Most of the fringe groups I have known in the past were explicitly anti-exclusion – welcoming any new members – which seemed like a positive thing to me at the time after having the typical excluded nerd experience in middle & high school. It also seems like a natural policy for a small group looking to expand. Yet now I see the downside of this lack of boundaries: it decreased diversity and cohesiveness.

One of NRx’s most basic principles is “anti-entryism”: the importance of excluding those who do not fully agree with them. In the past I would have seen this as needlessly limiting their audience and growth. However, I now see it’s importance for cohesion and maintaining ideological diversity rather than being diluted by the mainstream ideas they seek to be an alternative for. So when some NRXers consider me exactly the type they wish to exclude (an “entryist”); rather than feeling butthurt by the ghosts of teenagerdom past, I now see this as a positive. I agree with some of their oddball beliefs; disagree with others; naturally a cohesive movement will exclude people such as myself.

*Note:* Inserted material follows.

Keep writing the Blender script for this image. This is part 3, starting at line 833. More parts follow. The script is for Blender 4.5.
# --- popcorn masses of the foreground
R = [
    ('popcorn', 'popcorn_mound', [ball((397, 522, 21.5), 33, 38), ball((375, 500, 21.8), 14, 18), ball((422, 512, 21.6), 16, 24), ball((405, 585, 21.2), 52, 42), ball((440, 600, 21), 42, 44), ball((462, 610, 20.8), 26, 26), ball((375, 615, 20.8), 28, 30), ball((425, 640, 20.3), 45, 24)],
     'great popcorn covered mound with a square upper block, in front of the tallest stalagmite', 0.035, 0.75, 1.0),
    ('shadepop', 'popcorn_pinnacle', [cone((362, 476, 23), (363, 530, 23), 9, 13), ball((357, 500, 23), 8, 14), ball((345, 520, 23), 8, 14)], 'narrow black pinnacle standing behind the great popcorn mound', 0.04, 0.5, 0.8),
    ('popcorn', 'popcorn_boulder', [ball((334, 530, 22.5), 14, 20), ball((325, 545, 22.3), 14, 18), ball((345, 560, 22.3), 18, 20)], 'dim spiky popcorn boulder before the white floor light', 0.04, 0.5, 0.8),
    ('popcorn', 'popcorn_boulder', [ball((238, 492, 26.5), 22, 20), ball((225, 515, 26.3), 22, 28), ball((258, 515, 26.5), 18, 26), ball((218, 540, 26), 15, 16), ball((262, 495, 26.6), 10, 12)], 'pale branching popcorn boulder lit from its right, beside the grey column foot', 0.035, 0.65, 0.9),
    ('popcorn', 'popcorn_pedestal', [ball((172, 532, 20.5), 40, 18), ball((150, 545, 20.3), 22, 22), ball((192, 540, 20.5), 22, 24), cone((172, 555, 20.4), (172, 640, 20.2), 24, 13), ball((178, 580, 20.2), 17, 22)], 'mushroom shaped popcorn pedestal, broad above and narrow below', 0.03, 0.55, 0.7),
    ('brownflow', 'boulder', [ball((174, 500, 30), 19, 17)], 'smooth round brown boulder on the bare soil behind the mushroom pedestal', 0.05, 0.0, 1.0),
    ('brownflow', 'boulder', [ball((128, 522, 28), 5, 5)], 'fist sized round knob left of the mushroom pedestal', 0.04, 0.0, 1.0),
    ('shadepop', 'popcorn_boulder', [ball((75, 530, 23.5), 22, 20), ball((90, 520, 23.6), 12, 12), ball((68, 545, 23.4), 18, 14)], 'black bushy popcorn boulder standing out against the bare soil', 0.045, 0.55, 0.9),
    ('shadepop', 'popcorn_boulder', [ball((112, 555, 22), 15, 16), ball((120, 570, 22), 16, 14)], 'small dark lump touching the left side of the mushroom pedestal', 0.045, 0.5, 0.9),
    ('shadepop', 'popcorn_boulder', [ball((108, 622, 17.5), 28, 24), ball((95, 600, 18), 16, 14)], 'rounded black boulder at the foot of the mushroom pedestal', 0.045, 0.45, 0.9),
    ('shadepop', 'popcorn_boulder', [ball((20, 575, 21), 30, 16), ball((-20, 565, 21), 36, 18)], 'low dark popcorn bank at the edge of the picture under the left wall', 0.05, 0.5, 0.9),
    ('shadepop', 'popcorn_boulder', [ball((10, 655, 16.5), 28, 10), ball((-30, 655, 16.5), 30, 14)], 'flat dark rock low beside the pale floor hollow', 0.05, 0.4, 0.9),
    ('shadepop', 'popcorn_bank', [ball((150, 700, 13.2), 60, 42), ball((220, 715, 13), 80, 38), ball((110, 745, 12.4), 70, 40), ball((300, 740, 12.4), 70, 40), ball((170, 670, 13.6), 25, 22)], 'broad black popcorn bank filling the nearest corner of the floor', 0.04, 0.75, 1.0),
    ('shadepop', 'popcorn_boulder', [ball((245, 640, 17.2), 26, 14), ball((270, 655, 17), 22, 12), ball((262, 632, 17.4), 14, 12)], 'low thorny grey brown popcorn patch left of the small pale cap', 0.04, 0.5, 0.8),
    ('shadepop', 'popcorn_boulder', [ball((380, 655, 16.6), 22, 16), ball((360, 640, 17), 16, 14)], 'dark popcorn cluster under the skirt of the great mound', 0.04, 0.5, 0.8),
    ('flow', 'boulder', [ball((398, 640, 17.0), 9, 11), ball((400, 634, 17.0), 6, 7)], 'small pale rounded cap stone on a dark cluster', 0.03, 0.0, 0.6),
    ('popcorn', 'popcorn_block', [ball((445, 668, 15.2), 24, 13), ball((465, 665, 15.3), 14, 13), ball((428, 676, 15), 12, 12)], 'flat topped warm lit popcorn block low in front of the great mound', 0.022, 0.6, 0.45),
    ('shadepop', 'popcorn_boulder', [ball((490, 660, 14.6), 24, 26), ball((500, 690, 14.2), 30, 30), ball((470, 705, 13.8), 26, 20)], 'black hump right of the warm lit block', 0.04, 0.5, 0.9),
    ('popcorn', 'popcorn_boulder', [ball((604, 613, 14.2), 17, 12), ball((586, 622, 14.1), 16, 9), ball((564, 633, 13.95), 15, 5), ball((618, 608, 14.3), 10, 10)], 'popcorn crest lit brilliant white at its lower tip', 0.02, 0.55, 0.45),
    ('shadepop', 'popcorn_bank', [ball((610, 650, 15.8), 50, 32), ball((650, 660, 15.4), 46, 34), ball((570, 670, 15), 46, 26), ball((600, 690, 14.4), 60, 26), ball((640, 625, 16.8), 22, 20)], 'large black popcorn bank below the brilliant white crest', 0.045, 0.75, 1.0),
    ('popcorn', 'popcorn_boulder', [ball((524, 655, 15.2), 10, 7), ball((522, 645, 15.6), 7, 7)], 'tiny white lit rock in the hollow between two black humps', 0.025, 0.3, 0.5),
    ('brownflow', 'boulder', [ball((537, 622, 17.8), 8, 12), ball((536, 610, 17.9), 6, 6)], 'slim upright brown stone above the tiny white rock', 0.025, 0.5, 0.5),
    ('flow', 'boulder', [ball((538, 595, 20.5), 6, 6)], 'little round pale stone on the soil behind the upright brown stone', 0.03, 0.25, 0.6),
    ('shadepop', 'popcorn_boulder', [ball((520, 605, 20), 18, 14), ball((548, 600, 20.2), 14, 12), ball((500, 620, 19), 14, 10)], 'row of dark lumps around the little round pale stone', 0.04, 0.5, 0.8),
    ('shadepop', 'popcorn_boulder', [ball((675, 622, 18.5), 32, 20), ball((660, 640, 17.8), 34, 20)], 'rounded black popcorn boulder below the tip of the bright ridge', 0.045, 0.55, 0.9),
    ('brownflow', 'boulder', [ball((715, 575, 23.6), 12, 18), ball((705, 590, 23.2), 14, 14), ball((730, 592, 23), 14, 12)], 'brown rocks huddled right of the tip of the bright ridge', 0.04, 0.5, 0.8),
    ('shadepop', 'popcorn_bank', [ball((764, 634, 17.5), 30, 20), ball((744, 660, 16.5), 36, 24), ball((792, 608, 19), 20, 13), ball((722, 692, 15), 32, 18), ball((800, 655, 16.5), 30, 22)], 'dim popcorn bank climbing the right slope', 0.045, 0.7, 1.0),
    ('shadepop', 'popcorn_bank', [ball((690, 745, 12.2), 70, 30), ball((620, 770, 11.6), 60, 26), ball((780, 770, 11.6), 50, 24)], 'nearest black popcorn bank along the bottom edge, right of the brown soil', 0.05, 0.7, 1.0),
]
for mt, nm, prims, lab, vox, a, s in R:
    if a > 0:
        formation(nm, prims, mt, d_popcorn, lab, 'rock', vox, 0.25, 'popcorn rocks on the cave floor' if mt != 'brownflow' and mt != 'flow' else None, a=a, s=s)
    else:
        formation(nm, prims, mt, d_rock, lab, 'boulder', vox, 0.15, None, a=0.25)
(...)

Similarly, my natural reaction to some of their more controversial ideas is “omg, why would you say something so extreme that 95% of those who hear it will stick their fingers in their ears and run away, when you could have convinced them of some more moderate versions of your ideas?”. Yet I can see how, from the cohesion perspective, alienating potential entryists is actually a positive. The more restrictive the filter and the stronger the antipathy generated in those who only partially agree, the more cohesive the resulting movement.

Since one of NRx’s other tenets is the importance of cohesiveness over broad appeal, it is natural that they choose to prioritize the former in forming their own group. In this context, expressing their most controversial beliefs first, loudest, and in an extreme form is actually a positive. Only Gnon can judge if the anti-entryist approach is more right than the anti-exclusionary alternative.